Sunday, November 11, 2007

Eight at the Thatch: Restaurant Review

Vic and I were lucky enough to bag a free two course lunch at the newly opened Eight at the Thatch restaurant in Thame, and we cashed it in yesterday for a leisurely Saturday lunch time treat. Jeremy and Jane clearly have a headstart with the business, effectively having had a lengthy, demanding and high profile interview/training schedule with Raymond Blanc broadcast on BBC2 -- I have to say that the rigours of those intense weeks have paid off, as our experience was extremely enjoyable and satisfying.

We were immediately greeted on arrival by one of the senior staff, who was sat with Raymond at a table in the bar. It was all very professional and we were given the option of either a drink in the bar area or going straight to our table. We opted for the second option, got a polite nod from a very casual Raymond, and headed to a table for two in the old part of the restaurant. I was thrilled to see that Jane was going to be managing our table, and in my excitement, I walked into one of the low ceiling beams.

Jane was warm, relaxed, friendly and attentive throughout our meal and you quickly realised why Raymond had selected her and Jeremy over the fancied twins. She was great and very professional.
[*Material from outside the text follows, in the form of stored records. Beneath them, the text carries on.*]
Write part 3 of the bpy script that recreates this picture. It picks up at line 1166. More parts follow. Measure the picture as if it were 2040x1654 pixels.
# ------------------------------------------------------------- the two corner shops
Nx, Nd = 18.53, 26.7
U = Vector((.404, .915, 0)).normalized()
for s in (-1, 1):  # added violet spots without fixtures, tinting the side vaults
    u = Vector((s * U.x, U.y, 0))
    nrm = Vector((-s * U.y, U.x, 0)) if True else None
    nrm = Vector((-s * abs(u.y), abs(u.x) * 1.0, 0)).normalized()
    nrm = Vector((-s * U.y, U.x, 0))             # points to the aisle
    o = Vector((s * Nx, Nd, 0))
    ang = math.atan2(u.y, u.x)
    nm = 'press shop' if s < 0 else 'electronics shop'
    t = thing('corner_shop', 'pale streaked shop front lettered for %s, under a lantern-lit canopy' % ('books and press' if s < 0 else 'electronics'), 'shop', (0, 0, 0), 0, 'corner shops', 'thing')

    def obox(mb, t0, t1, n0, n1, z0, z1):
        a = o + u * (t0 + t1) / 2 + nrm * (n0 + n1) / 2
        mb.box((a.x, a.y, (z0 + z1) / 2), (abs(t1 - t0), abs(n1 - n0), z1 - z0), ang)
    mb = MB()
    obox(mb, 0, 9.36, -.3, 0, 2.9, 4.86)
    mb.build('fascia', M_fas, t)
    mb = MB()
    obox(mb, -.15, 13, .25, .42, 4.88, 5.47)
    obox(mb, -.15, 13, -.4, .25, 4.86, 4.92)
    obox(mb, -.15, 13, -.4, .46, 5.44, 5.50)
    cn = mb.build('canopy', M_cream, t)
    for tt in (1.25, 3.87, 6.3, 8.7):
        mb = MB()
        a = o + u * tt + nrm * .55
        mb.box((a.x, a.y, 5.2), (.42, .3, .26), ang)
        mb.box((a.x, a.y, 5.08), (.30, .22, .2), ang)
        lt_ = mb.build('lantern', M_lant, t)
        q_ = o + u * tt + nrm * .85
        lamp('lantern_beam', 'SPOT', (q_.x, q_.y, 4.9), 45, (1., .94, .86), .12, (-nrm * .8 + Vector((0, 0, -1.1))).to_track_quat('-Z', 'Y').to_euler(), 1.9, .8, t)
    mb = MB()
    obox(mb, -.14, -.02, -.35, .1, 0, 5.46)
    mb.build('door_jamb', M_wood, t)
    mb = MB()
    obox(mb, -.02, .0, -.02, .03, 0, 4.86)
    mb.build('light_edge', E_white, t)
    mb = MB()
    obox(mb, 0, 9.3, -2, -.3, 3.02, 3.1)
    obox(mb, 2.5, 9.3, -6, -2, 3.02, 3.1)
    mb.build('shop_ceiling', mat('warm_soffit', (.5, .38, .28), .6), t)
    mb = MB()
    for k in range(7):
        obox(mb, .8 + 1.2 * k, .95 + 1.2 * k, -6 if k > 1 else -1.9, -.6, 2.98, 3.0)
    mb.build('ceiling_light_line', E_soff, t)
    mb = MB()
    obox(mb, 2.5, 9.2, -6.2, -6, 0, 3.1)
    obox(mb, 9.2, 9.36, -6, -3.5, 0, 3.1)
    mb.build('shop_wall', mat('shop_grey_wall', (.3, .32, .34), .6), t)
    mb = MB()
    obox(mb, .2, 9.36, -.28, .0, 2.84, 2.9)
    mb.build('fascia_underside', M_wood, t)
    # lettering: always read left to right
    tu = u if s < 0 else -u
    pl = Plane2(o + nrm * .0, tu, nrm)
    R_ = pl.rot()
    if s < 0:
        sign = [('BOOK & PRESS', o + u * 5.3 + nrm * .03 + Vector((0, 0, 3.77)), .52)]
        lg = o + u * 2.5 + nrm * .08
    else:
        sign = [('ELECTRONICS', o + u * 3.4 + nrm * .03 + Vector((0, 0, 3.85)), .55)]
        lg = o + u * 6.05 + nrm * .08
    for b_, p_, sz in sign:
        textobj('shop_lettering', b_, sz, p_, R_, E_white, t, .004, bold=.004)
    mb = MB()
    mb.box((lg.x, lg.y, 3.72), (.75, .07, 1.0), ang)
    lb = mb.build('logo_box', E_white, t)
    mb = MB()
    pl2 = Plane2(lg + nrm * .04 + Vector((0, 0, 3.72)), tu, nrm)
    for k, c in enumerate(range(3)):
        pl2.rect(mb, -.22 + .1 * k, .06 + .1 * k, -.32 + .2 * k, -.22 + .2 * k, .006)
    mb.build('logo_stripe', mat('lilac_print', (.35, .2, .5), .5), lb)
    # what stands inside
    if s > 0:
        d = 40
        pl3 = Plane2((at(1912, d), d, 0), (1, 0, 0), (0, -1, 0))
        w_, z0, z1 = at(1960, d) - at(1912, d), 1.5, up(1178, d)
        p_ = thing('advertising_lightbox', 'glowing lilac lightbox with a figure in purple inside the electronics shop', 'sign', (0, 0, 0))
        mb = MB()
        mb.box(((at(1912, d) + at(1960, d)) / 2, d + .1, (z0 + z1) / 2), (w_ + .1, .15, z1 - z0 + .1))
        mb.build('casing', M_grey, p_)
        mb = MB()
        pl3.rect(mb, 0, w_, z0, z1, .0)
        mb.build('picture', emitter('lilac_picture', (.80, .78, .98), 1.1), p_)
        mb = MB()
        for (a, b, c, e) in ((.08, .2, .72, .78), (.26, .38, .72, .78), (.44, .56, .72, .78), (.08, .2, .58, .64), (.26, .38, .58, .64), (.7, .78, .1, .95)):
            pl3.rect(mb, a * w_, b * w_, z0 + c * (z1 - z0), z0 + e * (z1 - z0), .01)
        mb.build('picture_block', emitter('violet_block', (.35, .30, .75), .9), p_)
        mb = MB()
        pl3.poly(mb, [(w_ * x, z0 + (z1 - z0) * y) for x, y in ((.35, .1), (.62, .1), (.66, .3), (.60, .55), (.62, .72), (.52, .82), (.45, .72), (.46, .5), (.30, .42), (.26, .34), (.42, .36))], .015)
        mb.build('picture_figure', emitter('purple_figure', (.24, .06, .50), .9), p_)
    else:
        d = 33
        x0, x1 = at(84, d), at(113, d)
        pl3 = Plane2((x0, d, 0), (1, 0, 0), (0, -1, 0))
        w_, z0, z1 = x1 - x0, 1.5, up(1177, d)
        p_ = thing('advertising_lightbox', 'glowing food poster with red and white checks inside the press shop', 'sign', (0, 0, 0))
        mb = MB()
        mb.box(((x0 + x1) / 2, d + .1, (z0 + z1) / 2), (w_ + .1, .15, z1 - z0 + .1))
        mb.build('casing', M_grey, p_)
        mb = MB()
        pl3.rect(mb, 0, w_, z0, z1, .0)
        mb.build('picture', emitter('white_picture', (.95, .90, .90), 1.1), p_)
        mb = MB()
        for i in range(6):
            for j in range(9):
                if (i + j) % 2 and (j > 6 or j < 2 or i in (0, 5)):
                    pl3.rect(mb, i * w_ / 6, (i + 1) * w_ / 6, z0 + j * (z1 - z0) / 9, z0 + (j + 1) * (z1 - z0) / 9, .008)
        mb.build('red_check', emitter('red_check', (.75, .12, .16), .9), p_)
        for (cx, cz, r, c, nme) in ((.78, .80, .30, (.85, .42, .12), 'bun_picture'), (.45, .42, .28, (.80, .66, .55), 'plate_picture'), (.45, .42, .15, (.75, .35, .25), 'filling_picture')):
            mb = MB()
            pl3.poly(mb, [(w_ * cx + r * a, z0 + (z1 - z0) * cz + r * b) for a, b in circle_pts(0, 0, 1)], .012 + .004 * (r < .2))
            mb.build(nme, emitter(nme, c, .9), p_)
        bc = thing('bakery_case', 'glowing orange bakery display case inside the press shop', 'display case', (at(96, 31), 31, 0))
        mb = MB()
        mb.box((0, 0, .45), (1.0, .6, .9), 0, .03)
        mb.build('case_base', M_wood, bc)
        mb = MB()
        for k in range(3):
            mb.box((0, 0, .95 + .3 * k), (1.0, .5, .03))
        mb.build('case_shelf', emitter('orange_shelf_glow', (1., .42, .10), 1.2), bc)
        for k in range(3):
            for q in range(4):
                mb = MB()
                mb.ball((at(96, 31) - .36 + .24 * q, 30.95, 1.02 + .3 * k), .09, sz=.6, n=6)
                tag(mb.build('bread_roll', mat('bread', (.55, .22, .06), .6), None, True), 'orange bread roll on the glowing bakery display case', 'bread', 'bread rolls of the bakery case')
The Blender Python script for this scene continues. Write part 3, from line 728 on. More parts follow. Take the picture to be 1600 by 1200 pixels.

Previously visitors to the building, during it's time as Thatchers or The Old Trout, wouldn't believe the transformation of the interior: a dark and rather drab building has been converted to a light and airy dining space, which retains much of the listed charms -- such as those dangerously low beams, old tiled flooring and a few nooks and crannies -- but also now has a modern extension, an open bar area and considerable outside eating areas. A sympathic and functional conversion, helped by some good music at a right volume level.

Vic ordered a glass of Merlot, whilst I went for Pino Grigio. With hindsight we should have just ordered a bottle of the house Merlot, as we ended up ordering one after our starters anyhow: it was well priced at £13.

You can find the Autumn menu on the blog link above. Vic ordered the mussels to start, I fancied the roquefort souffle. With my shellfish allergy I couldn't try the mussels, but Vic was impressed. A good sized portion. My souffle was top drawer: light, fluffy and the roquefort wasn't over done. It was served with plenty of mixed leaves, balsamic dressing, walnut pieces and a sliced half of pear. The only minor criticism was that the pear was a little firm -- it could have been a bit riper -- but it did offer a good contrast to the soft souffle. THe souffle wasn't cheap at £6.80, and with that and the firm pear in mind, I rated it a 8/10.

For main course Vic selected the beef filet medallions, served with horseradish mash and French beans, I went for the pork belly with savoy cabbage and half a baked apple. Jane suggested that I might need a side portion of potatoes and she was right. Vic asked for the beef rare and it came cooked exactly as requested -- she was very pleased. My pork belly was sublime: the cracking was like a thin layer of brittle toffee, which complemented the soft fat perfectly, and the meat itself was moist and full of taste. The apple side was unusual, as it was a sweet dessert apple that had been cooked with the pork, so that it took up the meat flavours. It was delicious and worked brilliantly with the rest of the dish. The meat portion was perfect, and I rated the dish a 10/10, although there could have been more cabbage and potatoes if I was nit-picking. I think Vic rated her beef as a 10/10 too. For £12, I'd eat the pork belly every day of the week if I could!

As we'd enjoyed our free starters and mains so much, and had wine left in the bottle, we ordered a dessert to share. A Mont Blanc meringue served with chestnut & rum puree and chantily cream. Vic thought it was really good, but I was a bit disappointed. I think it came down to personal taste, but the meringue was just a little to dry and sticky for me, and the puree didn't quite have enough power to cut into the meringue and cream's sweetness. I rated it a harsh 6/10, but Vic upped that to an eight or nine.

We really enjoyed our lunch at Eight at the Thatch, and we will be going back very soon. There were a few minor criticisms -- tiny paper napkins that Jane was already aware of and a couple of my courses drifting by the table (which suggested some communication issues) -- but that was the whole point of the free 'practice sessions' lunches. I made a pin of taking a quick wander around the restaurant and picking up the bar menu. What was good to see was the variety in dishes and prices -- Raymond was plugging their simple omelettes to a couple who had come in from the street -- and that the meat seems to have been locally sourced from the award-winning Newitts butchers. One of the bar menu options is a platter of eight (on theme) tapas style snacks, such as olives, which should be great in the summer sitting out on their terrace with a cold beer or glass of wine.

I'd whole-heartedly recommend a visit and wish Jane & Jeremy good luck with the venture, as it seems to fit a hole in the market in Thame: good quality food, served with some class, in a relaxed but upmarket venue. We left as delighted customers.